== Exercise description ==
Would you print the material exactly, starting at its first line and ending at the line holding "COL = scene.collection"?

== Source excerpt ==

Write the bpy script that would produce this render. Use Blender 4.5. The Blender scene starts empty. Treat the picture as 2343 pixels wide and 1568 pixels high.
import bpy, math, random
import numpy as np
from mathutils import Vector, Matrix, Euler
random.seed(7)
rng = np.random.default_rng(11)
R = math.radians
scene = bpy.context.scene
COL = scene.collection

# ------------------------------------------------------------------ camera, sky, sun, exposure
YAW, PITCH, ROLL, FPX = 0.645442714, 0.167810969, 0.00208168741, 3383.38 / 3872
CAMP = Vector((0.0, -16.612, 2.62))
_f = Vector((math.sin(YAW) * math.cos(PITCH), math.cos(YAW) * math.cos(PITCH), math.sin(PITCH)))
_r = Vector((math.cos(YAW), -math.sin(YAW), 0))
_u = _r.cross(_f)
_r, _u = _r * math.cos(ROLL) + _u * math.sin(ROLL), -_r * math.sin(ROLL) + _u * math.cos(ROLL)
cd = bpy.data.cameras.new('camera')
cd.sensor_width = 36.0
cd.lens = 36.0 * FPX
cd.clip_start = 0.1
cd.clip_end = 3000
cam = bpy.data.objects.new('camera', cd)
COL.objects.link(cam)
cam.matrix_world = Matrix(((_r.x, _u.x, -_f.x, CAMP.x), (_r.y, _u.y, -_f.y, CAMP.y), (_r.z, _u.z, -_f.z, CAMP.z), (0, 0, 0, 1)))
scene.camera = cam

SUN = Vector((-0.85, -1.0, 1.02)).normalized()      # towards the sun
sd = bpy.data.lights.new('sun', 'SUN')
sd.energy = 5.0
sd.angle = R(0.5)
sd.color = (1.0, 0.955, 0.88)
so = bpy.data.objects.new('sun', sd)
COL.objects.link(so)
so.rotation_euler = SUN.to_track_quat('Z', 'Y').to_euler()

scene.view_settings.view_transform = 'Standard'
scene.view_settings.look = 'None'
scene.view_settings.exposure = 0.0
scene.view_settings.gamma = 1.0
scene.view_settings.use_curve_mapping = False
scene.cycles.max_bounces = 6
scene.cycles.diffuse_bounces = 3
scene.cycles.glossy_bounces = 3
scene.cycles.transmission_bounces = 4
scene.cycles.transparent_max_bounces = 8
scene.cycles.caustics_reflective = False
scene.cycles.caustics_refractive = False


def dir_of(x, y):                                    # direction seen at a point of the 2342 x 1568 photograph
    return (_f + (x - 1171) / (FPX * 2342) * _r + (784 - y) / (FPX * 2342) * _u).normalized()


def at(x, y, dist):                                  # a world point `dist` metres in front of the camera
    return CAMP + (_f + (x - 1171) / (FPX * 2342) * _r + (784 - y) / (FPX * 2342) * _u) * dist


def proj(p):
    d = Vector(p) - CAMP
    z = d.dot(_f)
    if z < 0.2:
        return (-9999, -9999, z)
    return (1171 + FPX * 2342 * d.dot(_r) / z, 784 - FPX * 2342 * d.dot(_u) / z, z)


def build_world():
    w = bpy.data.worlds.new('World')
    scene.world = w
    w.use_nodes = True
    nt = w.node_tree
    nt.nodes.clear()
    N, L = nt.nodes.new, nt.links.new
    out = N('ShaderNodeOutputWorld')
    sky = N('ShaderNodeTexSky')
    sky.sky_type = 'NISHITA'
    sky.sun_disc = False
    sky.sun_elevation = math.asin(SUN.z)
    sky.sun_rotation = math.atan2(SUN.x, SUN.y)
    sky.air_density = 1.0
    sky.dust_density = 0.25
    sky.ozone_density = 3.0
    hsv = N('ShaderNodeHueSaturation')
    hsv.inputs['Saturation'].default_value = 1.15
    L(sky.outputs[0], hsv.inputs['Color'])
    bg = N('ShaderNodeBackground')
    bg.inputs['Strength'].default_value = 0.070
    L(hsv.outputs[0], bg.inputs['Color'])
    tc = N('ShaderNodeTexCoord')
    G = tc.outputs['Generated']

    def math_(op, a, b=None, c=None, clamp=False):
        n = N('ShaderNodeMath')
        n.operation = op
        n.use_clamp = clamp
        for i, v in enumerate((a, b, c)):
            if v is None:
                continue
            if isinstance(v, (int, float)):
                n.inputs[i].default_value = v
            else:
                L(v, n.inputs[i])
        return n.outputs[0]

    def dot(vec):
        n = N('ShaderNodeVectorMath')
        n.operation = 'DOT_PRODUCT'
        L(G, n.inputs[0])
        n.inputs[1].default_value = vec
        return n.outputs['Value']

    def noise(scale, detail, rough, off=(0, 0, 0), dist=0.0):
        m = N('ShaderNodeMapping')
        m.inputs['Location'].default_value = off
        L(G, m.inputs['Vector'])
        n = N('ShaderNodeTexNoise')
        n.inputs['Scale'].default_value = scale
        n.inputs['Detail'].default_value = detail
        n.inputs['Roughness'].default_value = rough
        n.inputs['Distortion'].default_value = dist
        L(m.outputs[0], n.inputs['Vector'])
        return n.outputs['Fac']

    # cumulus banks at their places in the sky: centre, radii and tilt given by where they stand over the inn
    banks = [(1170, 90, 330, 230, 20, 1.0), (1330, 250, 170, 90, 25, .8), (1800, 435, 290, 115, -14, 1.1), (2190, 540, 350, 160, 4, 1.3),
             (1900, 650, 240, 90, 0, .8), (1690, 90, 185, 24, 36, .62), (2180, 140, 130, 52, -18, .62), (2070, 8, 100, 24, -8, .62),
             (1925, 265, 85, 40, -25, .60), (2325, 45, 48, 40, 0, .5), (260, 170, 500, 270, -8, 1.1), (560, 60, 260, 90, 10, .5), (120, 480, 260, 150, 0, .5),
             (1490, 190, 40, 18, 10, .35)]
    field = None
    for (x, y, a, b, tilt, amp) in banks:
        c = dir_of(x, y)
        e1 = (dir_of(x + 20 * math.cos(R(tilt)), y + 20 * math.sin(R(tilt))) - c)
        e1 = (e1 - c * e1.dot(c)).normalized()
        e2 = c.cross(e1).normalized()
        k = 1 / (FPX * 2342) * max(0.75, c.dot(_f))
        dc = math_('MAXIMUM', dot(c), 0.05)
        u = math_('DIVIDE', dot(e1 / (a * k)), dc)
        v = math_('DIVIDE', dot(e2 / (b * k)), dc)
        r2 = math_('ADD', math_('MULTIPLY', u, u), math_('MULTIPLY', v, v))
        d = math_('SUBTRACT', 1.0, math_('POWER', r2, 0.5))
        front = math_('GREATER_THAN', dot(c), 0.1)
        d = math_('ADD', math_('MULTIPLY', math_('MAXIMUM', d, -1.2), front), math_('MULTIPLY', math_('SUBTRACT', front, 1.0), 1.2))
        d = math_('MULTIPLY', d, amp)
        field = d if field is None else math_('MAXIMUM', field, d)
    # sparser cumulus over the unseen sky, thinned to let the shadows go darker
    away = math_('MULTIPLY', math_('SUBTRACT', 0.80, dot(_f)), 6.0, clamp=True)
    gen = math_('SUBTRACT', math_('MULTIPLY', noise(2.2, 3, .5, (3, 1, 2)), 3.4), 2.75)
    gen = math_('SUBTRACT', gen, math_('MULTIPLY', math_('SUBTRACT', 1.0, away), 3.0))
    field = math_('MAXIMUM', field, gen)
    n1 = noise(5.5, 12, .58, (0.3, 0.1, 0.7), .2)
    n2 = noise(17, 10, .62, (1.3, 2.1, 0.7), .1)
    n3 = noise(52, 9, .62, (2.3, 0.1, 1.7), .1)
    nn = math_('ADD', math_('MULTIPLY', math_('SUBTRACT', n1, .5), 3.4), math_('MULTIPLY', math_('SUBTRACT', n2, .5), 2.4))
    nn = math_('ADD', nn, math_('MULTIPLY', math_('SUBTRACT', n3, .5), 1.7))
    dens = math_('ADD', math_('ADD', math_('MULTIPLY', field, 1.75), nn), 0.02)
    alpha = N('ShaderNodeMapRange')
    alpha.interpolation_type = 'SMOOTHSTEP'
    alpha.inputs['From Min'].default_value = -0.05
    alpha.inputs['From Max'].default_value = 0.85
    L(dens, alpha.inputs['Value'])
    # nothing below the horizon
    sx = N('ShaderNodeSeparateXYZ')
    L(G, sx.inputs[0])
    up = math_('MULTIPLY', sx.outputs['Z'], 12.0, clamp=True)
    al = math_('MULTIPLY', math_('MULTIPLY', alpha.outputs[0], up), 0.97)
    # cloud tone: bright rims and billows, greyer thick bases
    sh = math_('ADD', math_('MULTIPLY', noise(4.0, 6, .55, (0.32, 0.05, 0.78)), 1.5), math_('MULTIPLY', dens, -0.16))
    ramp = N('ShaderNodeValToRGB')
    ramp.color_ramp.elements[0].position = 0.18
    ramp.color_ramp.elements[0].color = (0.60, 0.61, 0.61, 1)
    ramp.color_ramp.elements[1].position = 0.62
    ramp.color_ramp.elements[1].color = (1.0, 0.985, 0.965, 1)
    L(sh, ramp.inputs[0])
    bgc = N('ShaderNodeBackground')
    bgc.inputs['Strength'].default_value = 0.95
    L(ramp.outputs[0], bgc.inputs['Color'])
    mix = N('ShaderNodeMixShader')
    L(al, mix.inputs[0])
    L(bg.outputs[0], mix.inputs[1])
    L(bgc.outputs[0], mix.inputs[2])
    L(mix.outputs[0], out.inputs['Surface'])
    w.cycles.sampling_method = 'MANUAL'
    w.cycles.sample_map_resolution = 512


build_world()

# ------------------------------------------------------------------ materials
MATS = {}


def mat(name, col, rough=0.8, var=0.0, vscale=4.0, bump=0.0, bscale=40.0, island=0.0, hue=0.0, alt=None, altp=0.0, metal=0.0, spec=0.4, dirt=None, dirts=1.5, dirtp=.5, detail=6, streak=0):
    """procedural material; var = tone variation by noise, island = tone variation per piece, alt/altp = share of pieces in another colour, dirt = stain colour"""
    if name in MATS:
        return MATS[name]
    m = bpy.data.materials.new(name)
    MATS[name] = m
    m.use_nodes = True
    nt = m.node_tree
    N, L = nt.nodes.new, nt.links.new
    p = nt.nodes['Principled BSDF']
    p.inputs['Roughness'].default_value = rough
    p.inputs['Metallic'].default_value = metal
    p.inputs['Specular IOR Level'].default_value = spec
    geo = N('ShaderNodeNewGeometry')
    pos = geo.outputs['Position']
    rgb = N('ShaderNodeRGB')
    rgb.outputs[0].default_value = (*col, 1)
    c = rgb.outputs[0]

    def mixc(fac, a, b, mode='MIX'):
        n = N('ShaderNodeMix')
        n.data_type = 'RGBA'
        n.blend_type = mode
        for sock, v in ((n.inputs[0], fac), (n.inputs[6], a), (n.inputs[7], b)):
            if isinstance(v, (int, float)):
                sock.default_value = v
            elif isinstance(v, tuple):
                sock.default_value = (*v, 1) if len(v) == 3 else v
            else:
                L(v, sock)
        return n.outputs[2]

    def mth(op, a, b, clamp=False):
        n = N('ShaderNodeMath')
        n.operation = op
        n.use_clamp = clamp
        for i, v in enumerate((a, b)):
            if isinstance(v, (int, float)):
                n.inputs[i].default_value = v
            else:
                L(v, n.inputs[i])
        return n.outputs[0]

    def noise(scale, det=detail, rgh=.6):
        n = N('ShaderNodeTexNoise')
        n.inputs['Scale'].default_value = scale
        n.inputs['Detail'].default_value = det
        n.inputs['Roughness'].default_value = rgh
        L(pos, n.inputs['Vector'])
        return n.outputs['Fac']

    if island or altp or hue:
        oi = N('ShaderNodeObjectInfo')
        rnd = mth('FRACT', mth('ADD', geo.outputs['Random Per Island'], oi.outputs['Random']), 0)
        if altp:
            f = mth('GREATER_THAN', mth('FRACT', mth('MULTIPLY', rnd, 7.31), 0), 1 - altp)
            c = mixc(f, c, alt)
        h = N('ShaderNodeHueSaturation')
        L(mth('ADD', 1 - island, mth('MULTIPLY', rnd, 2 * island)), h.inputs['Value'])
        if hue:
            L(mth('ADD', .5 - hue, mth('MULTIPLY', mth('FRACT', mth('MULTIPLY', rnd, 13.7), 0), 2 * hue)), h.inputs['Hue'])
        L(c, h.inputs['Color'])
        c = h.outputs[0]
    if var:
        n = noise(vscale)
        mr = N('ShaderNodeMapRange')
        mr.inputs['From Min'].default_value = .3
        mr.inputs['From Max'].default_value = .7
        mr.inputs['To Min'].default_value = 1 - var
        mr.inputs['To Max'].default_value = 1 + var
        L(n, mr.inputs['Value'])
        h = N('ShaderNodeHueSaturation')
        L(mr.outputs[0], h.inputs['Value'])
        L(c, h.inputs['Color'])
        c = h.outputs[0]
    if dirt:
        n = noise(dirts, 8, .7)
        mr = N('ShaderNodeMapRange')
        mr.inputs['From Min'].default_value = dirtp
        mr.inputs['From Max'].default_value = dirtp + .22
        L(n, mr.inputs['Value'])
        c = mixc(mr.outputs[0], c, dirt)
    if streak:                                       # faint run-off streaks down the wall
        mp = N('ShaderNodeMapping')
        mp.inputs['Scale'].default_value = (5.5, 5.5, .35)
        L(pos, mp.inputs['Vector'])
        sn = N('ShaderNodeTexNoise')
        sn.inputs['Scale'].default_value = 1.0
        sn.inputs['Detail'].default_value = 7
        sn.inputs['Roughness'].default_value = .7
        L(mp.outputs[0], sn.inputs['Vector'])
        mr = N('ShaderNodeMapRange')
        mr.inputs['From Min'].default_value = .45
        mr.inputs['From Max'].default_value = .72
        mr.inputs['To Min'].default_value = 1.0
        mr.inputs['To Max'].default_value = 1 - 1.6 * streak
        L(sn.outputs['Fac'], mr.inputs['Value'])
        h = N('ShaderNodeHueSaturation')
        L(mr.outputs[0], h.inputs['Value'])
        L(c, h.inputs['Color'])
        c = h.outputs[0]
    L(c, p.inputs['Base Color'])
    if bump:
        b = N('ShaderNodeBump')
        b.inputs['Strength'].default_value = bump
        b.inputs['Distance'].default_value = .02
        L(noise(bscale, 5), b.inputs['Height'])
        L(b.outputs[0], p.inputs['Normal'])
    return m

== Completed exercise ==
Write the bpy script that would produce this render. Use Blender 4.5. The Blender scene starts empty. Treat the picture as 2343 pixels wide and 1568 pixels high.
import bpy, math, random
import numpy as np
from mathutils import Vector, Matrix, Euler
random.seed(7)
rng = np.random.default_rng(11)
R = math.radians
scene = bpy.context.scene
COL = scene.collection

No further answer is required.